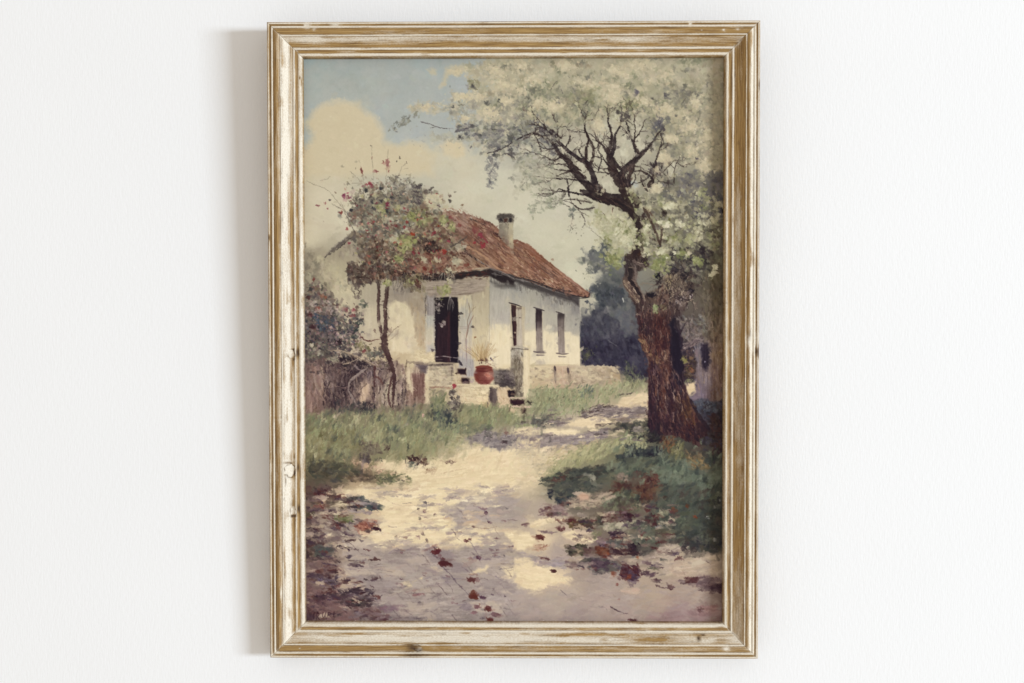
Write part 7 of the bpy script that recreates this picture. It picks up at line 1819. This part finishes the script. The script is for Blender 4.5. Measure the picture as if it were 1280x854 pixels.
LIMBS = [
    ([(730, 890), (650, 862), (560, 856), (490, 826), (430, 775), (380, 722), (345, 682), (325, 640), (268, 590), (246, 548), (200, 500), (160, 450)], 54, 8),
    ([(520, 840), (490, 790), (470, 720), (440, 655), (405, 632), (350, 597), (296, 552), (240, 492), (188, 440), (140, 380)], 34, 6),
    ([(740, 900), (690, 850), (650, 790), (612, 730), (582, 680), (572, 610), (560, 560)], 62, 26),
    ([(660, 800), (640, 720), (690, 660), (740, 612), (790, 562), (832, 515)], 44, 12),
    ([(690, 800), (682, 740), (705, 690), (720, 660)], 26, 12),
    ([(440, 690), (428, 620), (430, 560), (442, 500), (420, 440), (430, 385)], 20, 6),
    ([(455, 650), (472, 600), (470, 545), (440, 490), (420, 440)], 17, 6),
    ([(572, 620), (598, 545), (602, 480), (632, 420), (642, 335)], 22, 5),
    ([(570, 570), (582, 480), (560, 400), (566, 350)], 17, 4),
    ([(560, 600), (530, 542), (500, 520), (468, 505)], 13, 4),
    ([(640, 690), (600, 640), (585, 600)], 18, 10),
    ([(735, 620), (716, 545), (690, 470), (668, 400), (655, 350)], 12, 4),
    ([(745, 600), (716, 525), (722, 460), (716, 390)], 10, 4),
    ([(722, 500), (755, 455), (778, 390)], 8, 3),
    ([(620, 700), (560, 685), (500, 680)], 13, 3),
    ([(600, 718), (540, 706), (480, 702)], 9, 3),
    ([(430, 735), (370, 702), (300, 706), (225, 742)], 13, 3),
    ([(440, 765), (345, 745), (260, 742), (145, 730)], 10, 2),
    ([(400, 695), (345, 655), (290, 612), (230, 632), (170, 602), (85, 580)], 12, 3),
    ([(325, 850), (320, 780), (308, 735)], 12, 5),
    ([(470, 850), (400, 835), (330, 822), (270, 817), (200, 842), (95, 840)], 12, 3),
    ([(310, 820), (268, 802), (238, 832)], 9, 4),
    ([(360, 692), (270, 690), (190, 668)], 8, 2),
    ([(200, 505), (120, 470), (60, 482), (-20, 530)], 13, 4),
    ([(262, 505), (256, 430), (256, 380)], 9, 3),
    ([(280, 500), (220, 450), (165, 415)], 9, 3),
    ([(160, 580), (142, 520), (118, 475)], 7, 3),
    ([(430, 640), (400, 600), (378, 562)], 12, 5),
    ([(800, 790), (832, 740), (842, 680), (852, 620), (868, 560)], 26, 6),
    ([(830, 740), (760, 695), (690, 702)], 12, 5),
    ([(692, 790), (722, 745), (714, 690)], 8, 3),
    ([(795, 815), (762, 765), (755, 715)], 8, 3),
    ([(890, 700), (930, 660), (965, 625)], 6, 3),
    ([(955, 775), (960, 680), (982, 625)], 6, 3),
    ([(922, 770), (914, 685)], 5, 2),
    ([(978, 650), (1010, 670), (1035, 672)], 5, 2),
    ([(860, 600), (880, 520), (872, 450)], 9, 3),
    ([(830, 520), (860, 470), (900, 430)], 8, 3),
    ([(345, 690), (300, 660), (240, 655), (190, 690)], 8, 2),
    ([(250, 560), (190, 560), (120, 540)], 8, 2),
    ([(300, 560), (330, 500), (325, 440)], 8, 3),
    ([(240, 492), (262, 440), (300, 400)], 6, 2),
    ([(500, 700), (520, 620), (500, 560), (505, 500)], 8, 3),
    ([(590, 690), (545, 640), (520, 590)], 9, 3)]
for pts, w0, w1 in LIMBS:
    br(pts, w0 * 1.42, w1 * 1.9, ['35272a', '3b2a2a', '34282d'][rng.randint(3)], .96)
for pts, w0, w1 in LIMBS:
    q = smooth(np.array(pts, np.float32), 5)
    for k in range(max(1, len(q) // 7)):
        i_ = rng.randint(len(q) // 3, len(q) - 1)
        d = q[i_ + 1] - q[i_]
        a_ = math.degrees(math.atan2(d[1], d[0])) + (rng.randint(2) * 2 - 1) * (22 + 40 * rng.rand())
        if math.sin(math.radians(a_)) > .55:
            continue
        twig(q[i_][0], q[i_][1], a_, 30 + 55 * rng.rand(), 4.5 + 5 * rng.rand(), ['463836', '524440', '5f504b', '3f3234'][rng.randint(4)], 2, 36, .85, curl=20)
    if w0 > 30:
        for k in range(10):
            i_ = rng.randint(0, len(q) - 3)
            st([q[i_] + rng.randn(2) * w0 * .16, q[i_ + 1] + rng.randn(2) * w0 * .16, q[i_ + 2] + rng.randn(2) * w0 * .16], 6, 3, ['6d544a', '2c2124', '7d665a'][rng.randint(3)], .6)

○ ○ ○

▸ **What to produce**
Leave out the pictures and copy the rest of the material above exactly.

▸ **Complete output**
Write part 7 of the bpy script that recreates this picture. It picks up at line 1819. This part finishes the script. The script is for Blender 4.5. Measure the picture as if it were 1280x854 pixels.
LIMBS = [
    ([(730, 890), (650, 862), (560, 856), (490, 826), (430, 775), (380, 722), (345, 682), (325, 640), (268, 590), (246, 548), (200, 500), (160, 450)], 54, 8),
    ([(520, 840), (490, 790), (470, 720), (440, 655), (405, 632), (350, 597), (296, 552), (240, 492), (188, 440), (140, 380)], 34, 6),
    ([(740, 900), (690, 850), (650, 790), (612, 730), (582, 680), (572, 610), (560, 560)], 62, 26),
    ([(660, 800), (640, 720), (690, 660), (740, 612), (790, 562), (832, 515)], 44, 12),
    ([(690, 800), (682, 740), (705, 690), (720, 660)], 26, 12),
    ([(440, 690), (428, 620), (430, 560), (442, 500), (420, 440), (430, 385)], 20, 6),
    ([(455, 650), (472, 600), (470, 545), (440, 490), (420, 440)], 17, 6),
    ([(572, 620), (598, 545), (602, 480), (632, 420), (642, 335)], 22, 5),
    ([(570, 570), (582, 480), (560, 400), (566, 350)], 17, 4),
    ([(560, 600), (530, 542), (500, 520), (468, 505)], 13, 4),
    ([(640, 690), (600, 640), (585, 600)], 18, 10),
    ([(735, 620), (716, 545), (690, 470), (668, 400), (655, 350)], 12, 4),
    ([(745, 600), (716, 525), (722, 460), (716, 390)], 10, 4),
    ([(722, 500), (755, 455), (778, 390)], 8, 3),
    ([(620, 700), (560, 685), (500, 680)], 13, 3),
    ([(600, 718), (540, 706), (480, 702)], 9, 3),
    ([(430, 735), (370, 702), (300, 706), (225, 742)], 13, 3),
    ([(440, 765), (345, 745), (260, 742), (145, 730)], 10, 2),
    ([(400, 695), (345, 655), (290, 612), (230, 632), (170, 602), (85, 580)], 12, 3),
    ([(325, 850), (320, 780), (308, 735)], 12, 5),
    ([(470, 850), (400, 835), (330, 822), (270, 817), (200, 842), (95, 840)], 12, 3),
    ([(310, 820), (268, 802), (238, 832)], 9, 4),
    ([(360, 692), (270, 690), (190, 668)], 8, 2),
    ([(200, 505), (120, 470), (60, 482), (-20, 530)], 13, 4),
    ([(262, 505), (256, 430), (256, 380)], 9, 3),
    ([(280, 500), (220, 450), (165, 415)], 9, 3),
    ([(160, 580), (142, 520), (118, 475)], 7, 3),
    ([(430, 640), (400, 600), (378, 562)], 12, 5),
    ([(800, 790), (832, 740), (842, 680), (852, 620), (868, 560)], 26, 6),
    ([(830, 740), (760, 695), (690, 702)], 12, 5),
    ([(692, 790), (722, 745), (714, 690)], 8, 3),
    ([(795, 815), (762, 765), (755, 715)], 8, 3),
    ([(890, 700), (930, 660), (965, 625)], 6, 3),
    ([(955, 775), (960, 680), (982, 625)], 6, 3),
    ([(922, 770), (914, 685)], 5, 2),
    ([(978, 650), (1010, 670), (1035, 672)], 5, 2),
    ([(860, 600), (880, 520), (872, 450)], 9, 3),
    ([(830, 520), (860, 470), (900, 430)], 8, 3),
    ([(345, 690), (300, 660), (240, 655), (190, 690)], 8, 2),
    ([(250, 560), (190, 560), (120, 540)], 8, 2),
    ([(300, 560), (330, 500), (325, 440)], 8, 3),
    ([(240, 492), (262, 440), (300, 400)], 6, 2),
    ([(500, 700), (520, 620), (500, 560), (505, 500)], 8, 3),
    ([(590, 690), (545, 640), (520, 590)], 9, 3)]
for pts, w0, w1 in LIMBS:
    br(pts, w0 * 1.42, w1 * 1.9, ['35272a', '3b2a2a', '34282d'][rng.randint(3)], .96)
for pts, w0, w1 in LIMBS:
    q = smooth(np.array(pts, np.float32), 5)
    for k in range(max(1, len(q) // 7)):
        i_ = rng.randint(len(q) // 3, len(q) - 1)
        d = q[i_ + 1] - q[i_]
        a_ = math.degrees(math.atan2(d[1], d[0])) + (rng.randint(2) * 2 - 1) * (22 + 40 * rng.rand())
        if math.sin(math.radians(a_)) > .55:
            continue
        twig(q[i_][0], q[i_][1], a_, 30 + 55 * rng.rand(), 4.5 + 5 * rng.rand(), ['463836', '524440', '5f504b', '3f3234'][rng.randint(4)], 2, 36, .85, curl=20)
    if w0 > 30:
        for k in range(10):
            i_ = rng.randint(0, len(q) - 3)
            st([q[i_] + rng.randn(2) * w0 * .16, q[i_ + 1] + rng.randn(2) * w0 * .16, q[i_ + 2] + rng.randn(2) * w0 * .16], 6, 3, ['6d544a', '2c2124', '7d665a'][rng.randint(3)], .6)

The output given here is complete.